→ Goal of the exercise: Please repeat all of the listing exactly.

(Records with scene code)
►

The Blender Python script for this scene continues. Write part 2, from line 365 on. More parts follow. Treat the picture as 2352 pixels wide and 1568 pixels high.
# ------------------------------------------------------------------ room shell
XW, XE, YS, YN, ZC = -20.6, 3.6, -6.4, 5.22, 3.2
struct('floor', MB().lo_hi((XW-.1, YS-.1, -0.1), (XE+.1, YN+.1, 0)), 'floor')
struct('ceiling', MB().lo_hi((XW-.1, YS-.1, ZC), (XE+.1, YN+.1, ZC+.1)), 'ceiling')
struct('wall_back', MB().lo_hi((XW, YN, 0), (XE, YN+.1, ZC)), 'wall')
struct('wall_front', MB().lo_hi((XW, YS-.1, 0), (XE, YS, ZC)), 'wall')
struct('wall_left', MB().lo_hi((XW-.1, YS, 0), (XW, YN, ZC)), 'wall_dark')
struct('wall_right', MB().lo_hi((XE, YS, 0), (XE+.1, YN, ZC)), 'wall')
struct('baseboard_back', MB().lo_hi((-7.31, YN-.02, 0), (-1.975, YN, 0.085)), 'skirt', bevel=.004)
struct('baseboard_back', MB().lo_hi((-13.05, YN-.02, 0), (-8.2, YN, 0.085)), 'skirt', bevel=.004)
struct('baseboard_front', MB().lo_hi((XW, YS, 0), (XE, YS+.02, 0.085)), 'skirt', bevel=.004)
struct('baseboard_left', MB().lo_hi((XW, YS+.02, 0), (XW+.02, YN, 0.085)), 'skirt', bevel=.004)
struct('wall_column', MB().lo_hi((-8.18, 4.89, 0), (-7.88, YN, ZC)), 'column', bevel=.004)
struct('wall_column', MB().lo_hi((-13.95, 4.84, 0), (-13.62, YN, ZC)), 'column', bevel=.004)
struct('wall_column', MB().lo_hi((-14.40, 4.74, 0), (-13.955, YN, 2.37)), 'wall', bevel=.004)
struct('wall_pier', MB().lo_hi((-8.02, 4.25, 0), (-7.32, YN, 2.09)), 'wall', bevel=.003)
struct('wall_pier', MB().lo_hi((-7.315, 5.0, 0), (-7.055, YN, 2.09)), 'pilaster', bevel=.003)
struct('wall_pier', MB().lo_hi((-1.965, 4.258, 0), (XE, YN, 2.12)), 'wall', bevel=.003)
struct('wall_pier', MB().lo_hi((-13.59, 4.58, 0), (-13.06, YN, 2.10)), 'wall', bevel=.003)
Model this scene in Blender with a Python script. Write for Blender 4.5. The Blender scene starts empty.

◄

→ Response to this exercise:
The Blender Python script for this scene continues. Write part 2, from line 365 on. More parts follow. Treat the picture as 2352 pixels wide and 1568 pixels high.
# ------------------------------------------------------------------ room shell
XW, XE, YS, YN, ZC = -20.6, 3.6, -6.4, 5.22, 3.2
struct('floor', MB().lo_hi((XW-.1, YS-.1, -0.1), (XE+.1, YN+.1, 0)), 'floor')
struct('ceiling', MB().lo_hi((XW-.1, YS-.1, ZC), (XE+.1, YN+.1, ZC+.1)), 'ceiling')
struct('wall_back', MB().lo_hi((XW, YN, 0), (XE, YN+.1, ZC)), 'wall')
struct('wall_front', MB().lo_hi((XW, YS-.1, 0), (XE, YS, ZC)), 'wall')
struct('wall_left', MB().lo_hi((XW-.1, YS, 0), (XW, YN, ZC)), 'wall_dark')
struct('wall_right', MB().lo_hi((XE, YS, 0), (XE+.1, YN, ZC)), 'wall')
struct('baseboard_back', MB().lo_hi((-7.31, YN-.02, 0), (-1.975, YN, 0.085)), 'skirt', bevel=.004)
struct('baseboard_back', MB().lo_hi((-13.05, YN-.02, 0), (-8.2, YN, 0.085)), 'skirt', bevel=.004)
struct('baseboard_front', MB().lo_hi((XW, YS, 0), (XE, YS+.02, 0.085)), 'skirt', bevel=.004)
struct('baseboard_left', MB().lo_hi((XW, YS+.02, 0), (XW+.02, YN, 0.085)), 'skirt', bevel=.004)
struct('wall_column', MB().lo_hi((-8.18, 4.89, 0), (-7.88, YN, ZC)), 'column', bevel=.004)
struct('wall_column', MB().lo_hi((-13.95, 4.84, 0), (-13.62, YN, ZC)), 'column', bevel=.004)
struct('wall_column', MB().lo_hi((-14.40, 4.74, 0), (-13.955, YN, 2.37)), 'wall', bevel=.004)
struct('wall_pier', MB().lo_hi((-8.02, 4.25, 0), (-7.32, YN, 2.09)), 'wall', bevel=.003)
struct('wall_pier', MB().lo_hi((-7.315, 5.0, 0), (-7.055, YN, 2.09)), 'pilaster', bevel=.003)
struct('wall_pier', MB().lo_hi((-1.965, 4.258, 0), (XE, YN, 2.12)), 'wall', bevel=.003)
struct('wall_pier', MB().lo_hi((-13.59, 4.58, 0), (-13.06, YN, 2.10)), 'wall', bevel=.003)
Model this scene in Blender with a Python script. Write for Blender 4.5. The Blender scene starts empty.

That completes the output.